То же самое произошло и у нас.

— Да, совершенно верно. Они презрительно отвергли все эти жертвы, при этом пользуясь результатами. Они же не сказали: мы презираем вас, поэтому сами пойдем работать на заводы. Они говорили: вы мещане, а мы — интеллектуалы. И заметьте, что именно данное поколение, когда оно пришло к руководству левых партий, эти партии в конце концов добило. Все эти люди типа Йошки Фишера, Тони Блэра, Герхарда Шредера вышли из новых левых.

Поэтому я думаю, что левые свой крах 1990-х годов заслужили. Если бы левое движение было более содержательным, оно бы выдержало удар, связанный с крахом СССР. И сейчас левое движение приходится придумывать заново. Причем, что очень интересно, многие новые социальные и политические движения заново проходят этапы, которые когда-то проходили традиционные левые в XIX веке. Те же самые бунты в Англии, про которые у нас очень много говорили, очень похожи на старые пролетарские бунты позапрошлого века. Те же кварталы, тот же сценарий.

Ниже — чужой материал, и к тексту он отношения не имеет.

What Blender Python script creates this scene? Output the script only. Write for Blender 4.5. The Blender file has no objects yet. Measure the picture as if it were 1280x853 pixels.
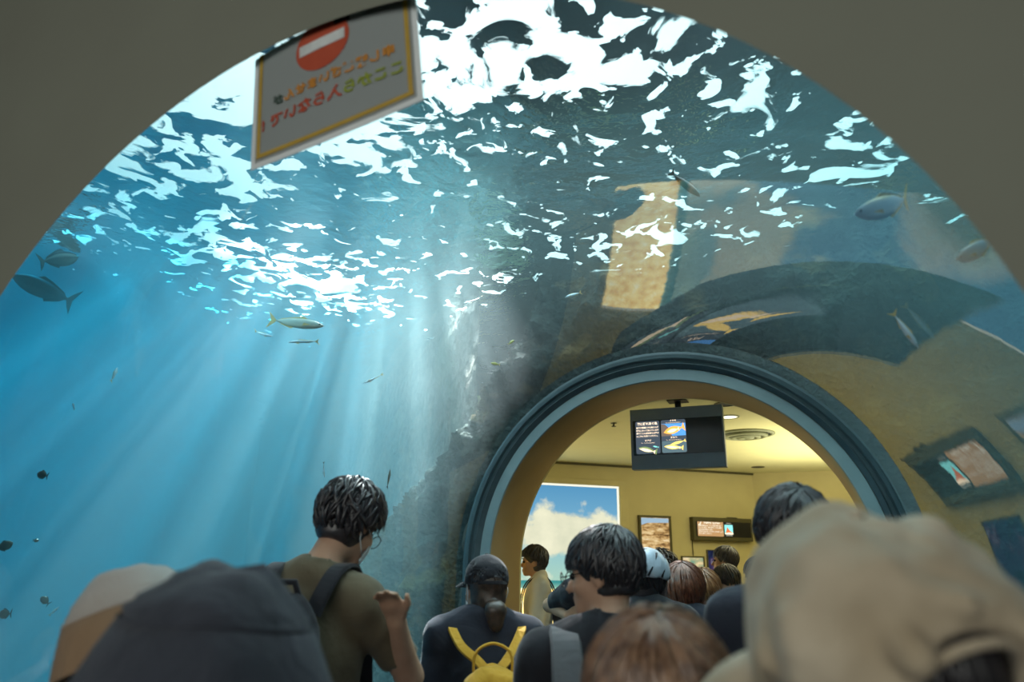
import bpy, bmesh, math, random
import numpy as np
from mathutils import Vector, Matrix

random.seed(7)
rng = np.random.default_rng(7)
SC = bpy.context.scene
COL = SC.collection
PI = math.pi
R = math.radians

# ------------------------------------------------------------------ camera
CAM = np.array([0.9056, 0.0, 1.6])
PITCH, YAW, ROLL, FPX = 0.3136, -0.4082, 0.0174, 853.0
_cy, _sy, _cp, _sp = math.cos(YAW), math.sin(YAW), math.cos(PITCH), math.sin(PITCH)
FWD = np.array([_sy * _cp, _cy * _cp, _sp])
_r = np.array([_cy, -_sy, 0.0])
_u = np.cross(_r, FWD)
RGT = math.cos(ROLL) * _r + math.sin(ROLL) * _u
UPV = -math.sin(ROLL) * _r + math.cos(ROLL) * _u
cam_d = bpy.data.cameras.new('camera')
cam_d.sensor_width = 36.0
cam_d.lens = FPX / 1280 * 36.0
cam_d.clip_start = 0.02
cam = bpy.data.objects.new('camera', cam_d)
COL.objects.link(cam)
_m = Matrix(((RGT[0], UPV[0], -FWD[0], CAM[0]), (RGT[1], UPV[1], -FWD[1], CAM[1]),
             (RGT[2], UPV[2], -FWD[2], CAM[2]), (0, 0, 0, 1)))
cam.matrix_world = _m
cam_d.dof.use_dof = True
cam_d.dof.focus_distance = 4.2
cam_d.dof.aperture_fstop = 1.9
SC.camera = cam


def at(px, py, D):
    """world point seen at a photograph pixel, D metres in front of the camera"""
    d = FWD + RGT * (px - 640) / FPX - UPV * (py - 426.5) / FPX
    return CAM + d * D


# ------------------------------------------------------------------ world, lights, exposure
W = bpy.data.worlds.new('world')
SC.world = W
W.use_nodes = True
W.node_tree.nodes['Background'].inputs[0].default_value = (0.5, 0.6, 0.7, 1)
W.node_tree.nodes['Background'].inputs[1].default_value = 0.02
vs = SC.view_settings
vs.view_transform = 'Standard'
vs.look = 'None'
vs.exposure = 0.12
vs.gamma = 1.0
vs.use_curve_mapping = False
SC.cycles.max_bounces = 7
SC.cycles.diffuse_bounces = 3
SC.cycles.glossy_bounces = 4
SC.cycles.transmission_bounces = 4
SC.cycles.volume_bounces = 0
SC.cycles.transparent_max_bounces = 32
SC.cycles.caustics_reflective = False
SC.cycles.caustics_refractive = False
SC.cycles.sample_clamp_indirect = 4.0
SC.cycles.use_denoising = True


def light(name, kind, loc, target, power, color, size=1.0, size_y=None, spot=60, blend=0.5, radius=0.05):
    d = bpy.data.lights.new(name, kind)
    d.energy = power
    d.color = color
    if kind == 'AREA':
        d.shape = 'RECTANGLE'
        d.size = size
        d.size_y = size_y or size
    elif kind == 'SPOT':
        d.spot_size = R(spot)
        d.spot_blend = blend
        d.shadow_soft_size = radius
    else:
        d.shadow_soft_size = radius
    o = bpy.data.objects.new(name, d)
    COL.objects.link(o)
    o.location = loc
    v = Vector(target) - Vector(loc)
    o.rotation_euler = v.to_track_quat('-Z', 'Y').to_euler()
    return o


WATER_Z = 3.70
# daylight falling on the open tank from the hall above
light('tank_daylight', 'AREA', (0.4, 3.2, 6.4), (0.4, 3.2, 0), 560, (1.0, 0.98, 0.96), 5.4, 5.6)
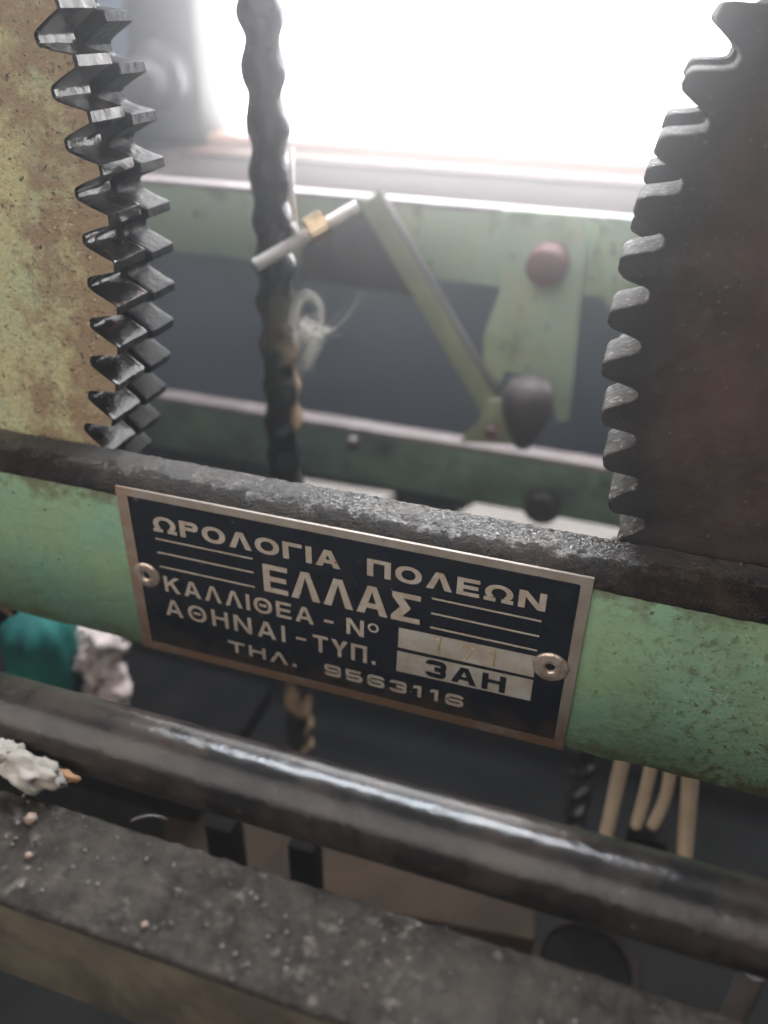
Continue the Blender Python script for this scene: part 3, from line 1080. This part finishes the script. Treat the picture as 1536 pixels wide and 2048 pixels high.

Другое дело, что сейчас люди могут быстрее учиться: есть книги, интернет. Поэтому я думаю, что процесс будет проходить стремительнее. И есть опыт СССР — ведь это гигантский кладезь позитивных и негативных практик. Причем самое трудное — отделить одно от другого, потому что в реальной истории это было взаимосвязано. В реальной истории мы не можем, к сожалению, отделить индустриальный рывок 1930-х годов от террора, который происходил в это же время. Но в исторической перспективе мы можем понять, где, так сказать, зерна, а где плевелы. И в этом смысле принципиально то, что новое левое движение все-таки рождается из идеологии демократии, что не отрицает необходимости преобразований, выходящих за рамки капитализма.